Outro argumento a favor das doações é que sua vedação não resolverá o problema do “caixa 2”. Trata-se de argumento, a meu ver, falacioso em si mesmo. Ora, com a possibilidade de doações já temos caixa 2! A vedação de doações de pessoas jurídicas diminuirá a circulação lícita de recursos, tornando mais fácil a detecção de sinais exteriores do caixa 2 e do trânsito ilegal de recursos vultuosos.
Não foi uma nem duas vezes que falei em artigos e palestras que a solução do caixa 2 é uma só: controle financeiro de campanha. O formato atual das prestações de contas eleitorais é uma piada cruel. O Congresso não se interessa em formular uma legislação que confira aos juízes e promotores eleitorais verdadeiro poder de fiscalização do trânsito de recursos financeiros. As “reformas eleitorais” do Congresso versam, no mais, sobre a largura da árvore em que se pode pregar cartaz. A meu ver, o Congresso obriga o juiz eleitoral a trabalhar como mero pintor de muros, correndo de boteco em boteco arrancando cartazes de candidatos. Um apequenamento cruel do papel constitucional do juiz eleitoral.

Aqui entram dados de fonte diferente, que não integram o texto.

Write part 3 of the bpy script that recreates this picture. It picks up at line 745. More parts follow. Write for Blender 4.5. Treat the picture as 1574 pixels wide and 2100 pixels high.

O controle financeiro importa em integrar ao processo eleitoral a expertise de órgãos que já atuam na fiscalização de trâmites financeiros: Receita Federal, Tribunais de Contas e o Conselho de Controle de Atividades Financeiras.
Outra questão a ser analisada é a de que a possibilidade ou não de financiamento de campanha por empresas é matéria de índole essencialmente política, cabendo ao Congresso Nacional decidir sobre tal, não ao STF. Segundo a tese, atitude desse jaez importa em tutela indevida do processo democrático pelo Judiciário. Como é óbvio, não se trata realmente de um argumento a favor do financiamento de campanha por pessoa jurídica, mas sim contra a atuação do STF. Foi veiculado esse argumento pela Advocacia-Geral da União no momento do julgamento. Nosso colega de Carta, Daniel Menezes, também é firme nesse ponto de vista.
O debate jurídico sobre a questão é interminável e infrutífero em um espaço como este. A favor da eventual decisão do STF, uso de um argumento pragmático: mudanças no sistema de financiamento e controle de campanhas nunca partirão do Congresso, uma vez que os parlamentares que lá estão chegaram justamente devido ao sistema perverso. Pensando bem, melhor seria uma reforma político-eleitoral decorrente de iniciativa popular ou plebiscito. Basta, contudo, lembrar que o Congresso enterrou a proposta de plebiscito da reforma política ainda em 2013, sendo que a comissão de reforma política do Parlamento perverteu a coisa em mais uma minirreforma eleitoral sem sentido algum.
Como disse um ouvinte da CBN: esperar que o Congresso vote a favor de uma reforma política é esperar que os perus votem a favor do Natal.